Broader Considerations

Beyond the headline comparison of rates, other considerations matter when making a refinancing or repricing decision. Total Debt Servicing Ratio (TDSR) requirements remain capped at 55%, meaning that any increase in monthly obligations could affect eligibility. Borrowers must also consider their medium-term property plans. If a sale is contemplated within the next few years, choosing a package with minimal lock-ins is essential. If additional liquidity might be required, private property owners can contemplate equity term loans, though these too must pass TDSR checks.

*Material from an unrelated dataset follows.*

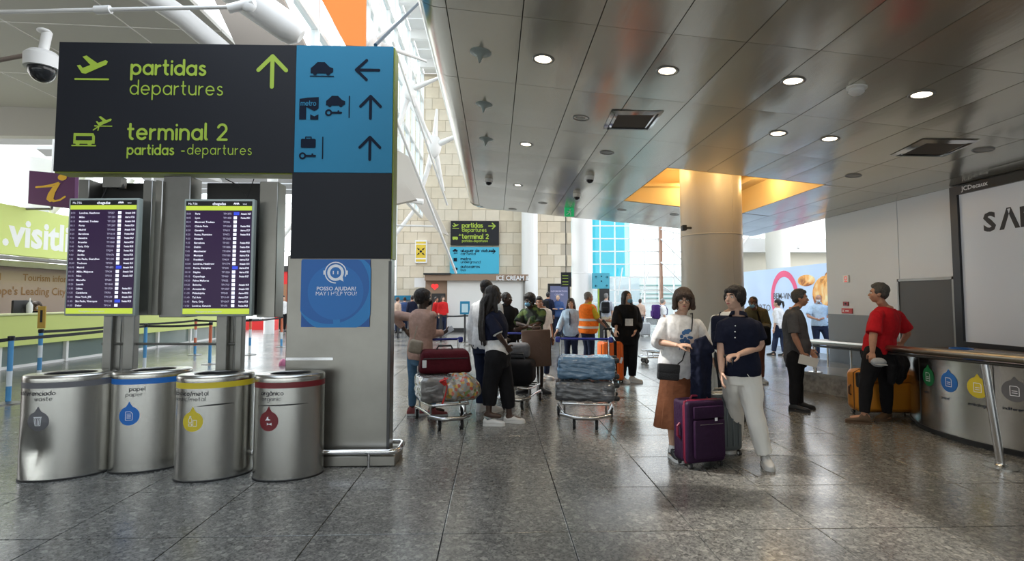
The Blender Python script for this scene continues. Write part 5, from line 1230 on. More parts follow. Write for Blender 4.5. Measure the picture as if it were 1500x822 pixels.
    def skirt(s, m_, length=.62, flare=.12, name='skirt', waist=.14, pleats=0):
        f = s.f; m = MB(); rings = []; hgt = f.J['hL'].z; zb = hgt*(1-length)
        for t in (waist, .05, 0): rings.append(f.ring(t, .016, 48))
        base = f.ring(-.05, .02, 48); c0 = sum(base, V())/48
        cb_ = (f.J['kL']+f.J['kR'])/2; cb_.z = zb
        for i in range(1, 9):
            q = i/8; c = c0.lerp(V((cb_.x, cb_.y, zb)), q); rr = []
            for jx, p in enumerate(base):
                o = p-c0; o.z = 0; pl_ = 1+pleats*q*math.sin(jx*2*math.pi/48*9+2*math.sin(jx*.7)); rr.append(V((c.x, c.y, c0.z+(zb-c0.z)*q))+o*(1+flare*q)*pl_)
            rings.append(rr)
        m.loft(rings); return part(name, m, m_, s.t)
    def shoes(s, m_, sole=None, name='shoe', L=.265, high=.03, laces=None):
        f = s.f
        for sd in 'LR':
            a = f.J['a'+sd]; d = s.footdir(sd); sd_ = d.cross(UP); z0 = a.z-.048*f.H if f.J['a'+sd].z > f.base.z+.2 else f.base.z
            k = f.k; m = MB(); rings = []
            prof = [(-.068, .022, .05, .05), (-.05, .034, .085, .0), (-.02, .037, .095+high, 0), (.02, .038, .092+high*.7, 0), (.06, .042, .072, 0), (.11, .047, .055, 0), (.155, .044, .045, 0), (.185, .030, .036, 0), (.197, .014, .026, 0)]
            for x, w_, h_, _ in prof:
                c = V((a.x, a.y, z0))+d*x*k; rr = []
                for i in range(14):
                    t = 2*math.pi*i/14; cx, sx = math.cos(t), math.sin(t)
                    rr.append(c+sd_*w_*k*math.copysign(abs(cx)**.7, cx)+UP*(.014+(h_*k)*(.5+.5*math.copysign(abs(sx)**.75, sx))))
                rings.append(rr)
            m.loft(rings); sh = part(name, m, m_, s.t)
            m = MB(); rings = [[V((a.x, a.y, z0))+d*(x*k*1.02)+sd_*(w_*k*1.08)*q+UP*zz for q, zz in ((-1, .001), (-1, .026), (1, .026), (1, .001))] for x, w_, h_, _ in prof]; m.loft(rings); part('sole', m, sole or RUBBER, sh)
            if laces:
                m = MB()
                for x, z in ((.035, .098), (.055, .088), (.075, .078), (.092, .070)): c = V((a.x, a.y, z0+z*k+.004))+d*x*k; m.tube([c-sd_*.022*k-UP*.008, c+UP*.002, c+sd_*.022*k-UP*.008], .0035, 6)
                l_ = part('laces', m, laces, sh); l_['kind'] = 'stuff'
    def hair(s, style, m_, vox=None, fold=.004):
        c, F, L, U, M, k = s.hc; m = MB()
        def e(l, fw, u, r, **kw): m.ell(c+(L*l+F*fw+U*u)*k, tuple(x*k for x in r), M, **kw)
        if style in ('short', 'bald', 'crop'):
            g = {'short': 1.0, 'crop': .955, 'bald': .9}[style]
            e(0, -.024, .046, (.082*g, .095*g, .084*g), nu=20, nv=14); e(0, -.045, .0, (.076*g, .062*g, .075*g)); 
            if style != 'bald':
                for q in (1, -1): e(q*.062, .0, .022, (.022, .042, .035))
            if style == 'short': e(0, .035, .088, (.058, .048, .034)); e(.0, -.01, .105, (.06, .07, .035))
        elif style == 'fringe':
            e(0, -.020, .045, (.092, .100, .092), nu=20, nv=14); e(0, -.05, -.005, (.085, .062, .085))
            for q in (1, -1): e(q*.073, .012, .010, (.022, .050, .058))
            e(.022, .058, .068, (.050, .034, .032)); e(-.035, .058, .062, (.035, .03, .032)); e(-.05, .05, .045, (.022, .022, .03))
        elif style == 'bob':
            e(0, -.015, .042, (.102, .106, .098), nu=20, nv=14); e(0, -.05, -.03, (.100, .068, .095))
            for q in (1, -1): e(q*.085, .010, -.015, (.030, .052, .085)); e(q*.095, .018, -.07, (.024, .04, .032))
            e(0, .062, .058, (.075, .036, .034)); e(.04, .062, .045, (.04, .03, .030)); e(-.04, .062, .045, (.04, .03, .030))
        elif style == 'afro':
            e(0, -.028, .045, (.108, .112, .105), nu=20, nv=14); e(0, -.05, .0, (.098, .08, .08)); e(0, .02, .075, (.085, .07, .055))
        elif style == 'long':
            e(0, -.022, .042, (.088, .100, .092), nu=20, nv=14); e(0, -.05, -.02, (.09, .062, .09))
            for q in (1, -1): e(q*.072, .0, -.005, (.022, .045, .07)); m.tube([c+(L*q*.075-F*.01-U*.03)*k, c+(L*q*.085-F*.02-U*.12)*k, c+(L*q*.095+F*.0-U*.24)*k], [.03*k, .034*k, .02*k], 10, rounded=True)
            m.tube([c-F*.05*k, c+(-F*.075-U*.1)*k, c+(-F*.10-U*.2)*k, c+(-F*.11-U*.33)*k], [.07*k, .068*k, .055*k, .03*k], 12, rounded=True, flat=1.4, side=F)
        elif style == 'pony':
            e(0, -.022, .042, (.083, .096, .088), nu=18, nv=12); e(0, -.05, 0, (.078, .055, .075)); m.tube([c+(-F*.10+U*.06)*k, c+(-F*.15+U*.04)*k, c+(-F*.17-U*.05)*k, c+(-F*.16-U*.13)*k], [.025*k, .035*k, .03*k, .012*k], 10, rounded=True)
        me = remesh(m, 'hair', vox or max(.006, s.vox*.75), 2, fold, 40, .3); return link('hair', me, m_, s.t)
    def mask(s, m_, down=0):
        c, F, L, U, M, k = s.hc; m = MB(); m.ell(c+(F*.062-U*(.048+down))*k, (.052*k, .050*k, .042*k), M); m.ell(c+(F*.070-U*(.044+down))*k, (.038*k, .046*k, .034*k), M)
        o = link('face_mask', remesh(m, 'face_mask', .005 if s.vox < .01 else .008, 2), m_, s.t)
        part('ear_loop', MB().tube([c+(L*.047+F*.065-U*.035)*k, c+(L*.078+F*.01-U*.01)*k], .0022, 6).tube([c+(L*-.047+F*.065-U*.035)*k, c+(L*-.078+F*.01-U*.01)*k], .0022, 6), m_, o)
    def glasses(s):
        c, F, L, U, M, k = s.hc; m = MB(); Mr = Matrix((L, U, -F)).transposed()
        for q in (1, -1): m.torus(c+(L*.034*q+F*.098+U*.002)*k, .024*k, .0022*k, Mr); m.tube([c+(L*.056*q+F*.096+U*.006)*k, c+(L*.078*q+F*.0+U*.006)*k], .002, 6)
        m.cyl(c+(L*.011+F*.099+U*.004)*k, c+(L*-.011+F*.099+U*.004)*k, .002, 6); part('glasses', m, BLACK, s.t)
def strap(pts, w_, m_, parent, name='strap', th=.004): 
    m = MB(); m.tube(pts, w_/2, 8, flat=.25, rounded=False); return part(name, m, m_, parent)
def onto(me_obj, p, d, off=.004):
    me = me_obj.data; M = wm(me_obj)
    if 'bvh' not in CACHE or CACHE['o'] is not me_obj:
        CACHE['bvh'] = BVHTree.FromPolygons([M @ v.co for v in me.vertices], [tuple(f.vertices) for f in me.polygons]); CACHE['o'] = me_obj
    h = CACHE['bvh'].ray_cast(p-d*1.0, d)
    return (h[0]-d*off) if h[0] is not None else p
CACHE = {}
def backpack(name, label, pr, m_, dims=(.30, .15, .42), grp=None, sh=0):
    f = pr.f; B_ = -hd(f.ch); c = f.hm.lerp(f.sm, .58)+B_*(.115*f.k+dims[1]/2+.02)+UP*sh; M = Matrix((lf(f.ch), -B_, UP)).transposed()
    t = thing(name, label, 'backpack', c, 0, grp)
    part('main_bag', MB().rbox(c, dims, .055, 3, M), m_, t); part('front_pocket', MB().rbox(c+B_*(dims[1]/2+.012)-UP*.07, (dims[0]*.75, .06, dims[2]*.42), .025, 2, M), m_, t)
    for q in (1, -1):
        s_ = f.J['sL' if q > 0 else 'sR']; mid = f.sm.lerp(s_, .55)
        part('shoulder_strap', MB().tube([c+lf(f.ch)*q*.08+UP*.17-B_*.05, mid+UP*.055+B_*.03, mid+UP*.045-B_*.06, mid-UP*.10-B_*.145, mid-UP*.26-B_*.13, c+lf(f.ch)*q*.13-UP*.12-B_*.08], .018, 8, flat=.4), m_, t)
    return t
def ground(px, py): return G(px, py)
def rel(f, **k): return k

NAVY = cloth('navy', (.009, .012, .030)); WHT = cloth('white', (.80, .80, .80)); BLK = cloth('black', (.008, .008, .010)); JEAN = cloth('jeans', (.10, .20, .32), bump=.6)
OFFW = mat('cloth_offwhite', (.90, .89, .85), .85, bump=.3, bscale=9, spec=.2); DKJ = cloth('dark_jeans', (.015, .022, .05)); PINK = cloth('dusty_pink', (.50, .32, .26)); BROWN = cloth('rust_brown', (.13, .048, .022)); GREYC = cloth('charcoal', (.075, .075, .08))
REDC = cloth('red', (.42, .008, .015)); LBLUE = cloth('light_blue', (.42, .55, .70)); ORNG = cloth('hi_vis', (.95, .20, .02)); BEIGE = cloth('beige', (.50, .36, .28)); KHAKI = cloth('khaki', (.42, .35, .25)); OLIVE = cloth('olive', (.12, .10, .05)); DBLUE = cloth('mid_blue', (.05, .09, .22)); YEL = cloth('yellow', (.60, .45, .04)); REDJ = cloth('red_jacket', (.55, .02, .02)); GREYL = cloth('light_grey', (.35, .37, .42))
MASKB = cloth('mask_blue', (.20, .42, .60)); MASKW = cloth('mask_white', (.65, .68, .72)); MASKK = cloth('mask_black', (.01, .01, .01))
SHW = mat('shoe_white', (.66, .66, .65), .6); SHP = mat('shoe_pink', (.35, .08, .08), .6); SHK = mat('shoe_black', (.012, .012, .013), .5); SHT = mat('shoe_tan', (.08, .045, .022), .6)
def camo():
    m = bpy.data.materials.new('camo_cloth'); m.use_nodes = True; n = m.node_tree; b = n.nodes['Principled BSDF']; t = n.nodes.new('ShaderNodeTexCoord')
    v = n.nodes.new('ShaderNodeTexNoise'); v.inputs['Scale'].default_value = 9; v.inputs['Detail'].default_value = 1; n.links.new(t.outputs['Object'], v.inputs['Vector']); r = n.nodes.new('ShaderNodeValToRGB'); r.color_ramp.interpolation = 'CONSTANT'; n.links.new(v.outputs['Fac'], r.inputs[0])
    e = r.color_ramp.elements; e[0].position = 0; e[0].color = (.01, .015, .01, 1); e[1].position = .48; e[1].color = (.03, .06, .02, 1); x = e.new(.56); x.color = (.09, .13, .03, 1); n.links.new(r.outputs[0], b.inputs['Base Color']); b.inputs['Roughness'].default_value = .85; return m
CAMO = camo()
def confetti():
    m = bpy.data.materials.new('bag_pattern'); m.use_nodes = True; n = m.node_tree; b = n.nodes['Principled BSDF']; t = n.nodes.new('ShaderNodeTexCoord')
    v = n.nodes.new('ShaderNodeTexVoronoi'); v.inputs['Scale'].default_value = 28; n.links.new(t.outputs['Object'], v.inputs['Vector']); s_ = n.nodes.new('ShaderNodeSeparateColor'); n.links.new(v.outputs['Color'], s_.inputs[0]); r = n.nodes.new('ShaderNodeValToRGB'); r.color_ramp.interpolation = 'CONSTANT'; n.links.new(s_.outputs[0], r.inputs[0])
    e = r.color_ramp.elements; e[0].position = 0; e[0].color = (.30, .28, .24, 1); e[1].position = .35; e[1].color = (.42, .10, .06, 1)
    for p, c in ((.45, (.16, .22, .08, 1)), (.57, (.50, .33, .08, 1)), (.68, (.28, .30, .32, 1)), (.8, (.45, .42, .36, 1))): x = e.new(p); x.color = c
    n.links.new(r.outputs[0], b.inputs['Base Color']); b.inputs['Roughness'].default_value = .25; return m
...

(Read more about refinancing here) 

 

Conclusion

The question of whether SORA or fixed rates are better in October 2025 ultimately depends on one’s outlook for global rates and personal risk tolerance. The empirical evidence today is that SORA has declined substantially from its early-2025 highs, but the Federal Reserve remains cautious, cutting only slowly. MAS data show floating rates at about 1.6 – 1.7% all-in, which is already above the fixed rate of 1.50%. With a free conversion option at month twelve, the fixed-rate package is essentially a low-risk, high-optionality choice that protects borrowers in the base and bear cases while allowing them to benefit in the bull case.

 

Floating packages retain appeal for the rate-savvy, for those convinced of faster US easing, and for borrowers who value maximum flexibility. But for the majority, especially large loan borrowers and families seeking peace of mind, the current fixed rate stands out as the more compelling option.

 

As always, borrowers should keep a close watch on MAS publications, FOMC statements, and bank repricing menus, since these will determine whether to exercise the conversion feature when the time comes. In a market defined by uncertainty but trending gently downward, the prudent path is often the one that balances certainty with optionality, and in October 2025, that path looks very much like the 1.50% fixed with free conversion.